G. Love & Special Sauce, Slightly Stoopid

Crystal Ballroom

1332 W. Burnside


Wednesday, Oct. 16

8 p.m.


All ages

Everyone needs a little lovin’, and G. Love & Special Sauce is just the band to dish some out. Playing at the Crystal Ballroom next Wednesday, G. Love will lead you into a comfortable daze with their “sloppy blues” and numerous love songs backed mostly by happy, uplifting music. Impossible as it is not to sway (and occasionally bounce) to the almost jazzy beats of some songs, just hearing G. Love’s friendly voice makes you want to hang out with the band. Their music is light, but not insubstantial, and carefree without being ignorant. This band is impossible to classify, as they fit partly into so many different genres of music and wholly into none.

“G. Love” is Garrett Dutton, the lead singer and guitarist of the band. Using his harmonica, he relaxes his Philadelphia-accented rapping. Bass player “Jimi Jazz” is Jim Prescott, who lays down a nice line to keep the songs going. “Houseman” is Jeffery Clemens. More than just a drummer, he also pens a column for Drum Magazine. G. Love joined up with the Special Sauce band in 1992, and the band’s debut sold 200,000 copies (mostly at colleges) with little radio coverage. They then signed with the Sony imprint Okeh.

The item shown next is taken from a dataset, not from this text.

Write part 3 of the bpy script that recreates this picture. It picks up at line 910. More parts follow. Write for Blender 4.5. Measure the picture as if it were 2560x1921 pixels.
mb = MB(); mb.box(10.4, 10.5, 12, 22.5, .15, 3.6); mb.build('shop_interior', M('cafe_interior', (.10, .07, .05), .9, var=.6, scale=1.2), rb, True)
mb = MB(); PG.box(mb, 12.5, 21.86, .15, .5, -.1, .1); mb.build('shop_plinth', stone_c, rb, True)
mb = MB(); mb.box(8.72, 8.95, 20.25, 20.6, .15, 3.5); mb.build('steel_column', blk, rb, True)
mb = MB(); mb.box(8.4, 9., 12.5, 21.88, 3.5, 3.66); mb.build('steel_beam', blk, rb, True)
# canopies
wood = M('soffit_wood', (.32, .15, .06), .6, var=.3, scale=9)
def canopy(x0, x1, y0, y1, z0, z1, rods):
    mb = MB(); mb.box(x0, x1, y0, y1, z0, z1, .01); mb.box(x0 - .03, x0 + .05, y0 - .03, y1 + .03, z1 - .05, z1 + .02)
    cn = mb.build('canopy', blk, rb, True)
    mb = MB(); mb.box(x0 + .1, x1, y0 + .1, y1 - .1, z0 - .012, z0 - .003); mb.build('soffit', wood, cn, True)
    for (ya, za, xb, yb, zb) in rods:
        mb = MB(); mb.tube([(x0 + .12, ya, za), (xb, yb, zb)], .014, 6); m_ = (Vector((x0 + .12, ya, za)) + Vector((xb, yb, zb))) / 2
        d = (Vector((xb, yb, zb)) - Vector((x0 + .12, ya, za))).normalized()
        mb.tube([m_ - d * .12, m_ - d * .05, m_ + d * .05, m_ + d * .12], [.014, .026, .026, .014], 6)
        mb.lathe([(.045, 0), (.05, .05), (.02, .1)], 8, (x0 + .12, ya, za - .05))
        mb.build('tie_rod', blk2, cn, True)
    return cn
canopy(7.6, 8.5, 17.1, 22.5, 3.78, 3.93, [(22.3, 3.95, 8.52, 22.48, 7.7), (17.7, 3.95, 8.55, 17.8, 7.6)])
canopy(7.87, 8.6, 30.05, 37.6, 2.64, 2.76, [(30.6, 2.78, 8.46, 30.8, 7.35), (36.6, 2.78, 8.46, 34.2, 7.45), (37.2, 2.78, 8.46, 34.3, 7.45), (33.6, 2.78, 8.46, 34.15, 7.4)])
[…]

The band has produced eight bootlegs by themselves and has come out with six albums through Sony/Okeh. The singles “Baby’s Got Sauce” and “Cold Beverage” are fan favorites. Philadelphonic is their best-known record, featuring such songs as “Rodeo Clowns” and “Kick Drum.”

Before a greatest hits album was released earlier this year, the most recent release was Electric Mile. Their first album with a “Parental Advisory” sticker, this record has Sublime-like guitar riffs and lyrics more political (and angry) than previous albums. The song “Unified” talks of racism versus unity and explains that being unified “could be so nice, but the world is not ready.” Still, G. Love would never leave out the songs about the women he loves, and there always seem to be plenty.

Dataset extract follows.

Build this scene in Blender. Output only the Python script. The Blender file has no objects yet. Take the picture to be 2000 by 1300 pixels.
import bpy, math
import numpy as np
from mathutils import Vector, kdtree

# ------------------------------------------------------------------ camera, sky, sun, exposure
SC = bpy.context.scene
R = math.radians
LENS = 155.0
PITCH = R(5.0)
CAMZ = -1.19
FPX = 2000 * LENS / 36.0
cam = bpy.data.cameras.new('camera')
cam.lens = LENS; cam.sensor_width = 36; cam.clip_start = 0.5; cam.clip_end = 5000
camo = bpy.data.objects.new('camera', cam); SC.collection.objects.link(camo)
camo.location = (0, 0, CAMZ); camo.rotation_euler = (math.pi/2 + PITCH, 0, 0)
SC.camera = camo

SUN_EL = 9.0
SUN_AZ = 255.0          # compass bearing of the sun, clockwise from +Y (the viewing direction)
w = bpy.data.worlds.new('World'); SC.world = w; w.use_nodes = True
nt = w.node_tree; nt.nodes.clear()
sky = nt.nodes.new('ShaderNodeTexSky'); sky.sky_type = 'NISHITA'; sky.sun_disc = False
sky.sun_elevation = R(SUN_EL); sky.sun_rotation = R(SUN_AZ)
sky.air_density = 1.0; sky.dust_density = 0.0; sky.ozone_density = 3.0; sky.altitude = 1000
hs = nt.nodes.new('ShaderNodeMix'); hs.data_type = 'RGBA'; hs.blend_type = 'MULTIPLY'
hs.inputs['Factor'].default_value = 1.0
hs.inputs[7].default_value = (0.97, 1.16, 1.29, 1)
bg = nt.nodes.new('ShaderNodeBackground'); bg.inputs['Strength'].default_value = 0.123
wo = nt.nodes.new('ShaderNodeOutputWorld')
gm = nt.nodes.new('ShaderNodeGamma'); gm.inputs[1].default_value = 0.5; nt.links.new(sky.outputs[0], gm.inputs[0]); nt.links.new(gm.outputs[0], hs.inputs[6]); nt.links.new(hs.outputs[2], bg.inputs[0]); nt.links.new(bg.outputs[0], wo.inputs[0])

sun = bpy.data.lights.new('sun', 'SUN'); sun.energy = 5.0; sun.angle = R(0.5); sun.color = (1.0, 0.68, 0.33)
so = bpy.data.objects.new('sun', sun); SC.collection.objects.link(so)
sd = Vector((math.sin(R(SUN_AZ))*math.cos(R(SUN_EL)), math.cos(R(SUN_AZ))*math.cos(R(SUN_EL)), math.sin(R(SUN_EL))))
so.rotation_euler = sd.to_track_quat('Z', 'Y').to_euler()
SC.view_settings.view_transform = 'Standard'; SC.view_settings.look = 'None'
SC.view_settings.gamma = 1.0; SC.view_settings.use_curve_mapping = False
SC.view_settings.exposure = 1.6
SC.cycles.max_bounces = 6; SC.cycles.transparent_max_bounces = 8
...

Radio play of G. Love is mostly limited to college and independent stations; corporate stations rarely, if ever, play their music. Part of mainstream media’s aversion to G. Love is that their music is so far from pop. It is beachy music. Not beachy like Gidget dancing to the Beach Boys, but beachy like passing a joint in a drum circle around a bonfire. G. Love & Special Sauce is pleasant, sociable music.

Opening for G. Love & Special Sauce is Slightly Stoopid, a punk band. Stoopid trivia: They were discovered and signed to Skunk Records by the infamous Brad Nowell, the late Sublime front man. Stoopid has performed for the ESPN X-Games and is a major player in the music scene of the West Coast’s skating/surfing/snowboarding community.

Singer Miles Doughty explains, “We sing about good times, smoking a lot of weed, partying and chillin’.” They are the perfect band to get you ready for what G. Love has got cooking.

Why should you go see G. Love & Special Sauce? You need to see them only because they make music that is in between genres, and this does not happen enough in modern music. It is not really blues, not really jazz, definitely not rock or punk, or even plain ol’ easy listening. Your dad might like this band if he listened to them, but that does not mean that you cannot like them, too.

G. Love does not have the cultural influence of Bob Dylan or the vocal range of Luciano Pavarotti, but what he does have is a certain je ne sais quoi. This music’s appeal is that it is just as good as singular entertainment as background noise. G. Love & Special Sauce is versatile in that it fits any situation or mood, especially those in which you are just spending time wasting time and need something that will not make you think, but will make you smile.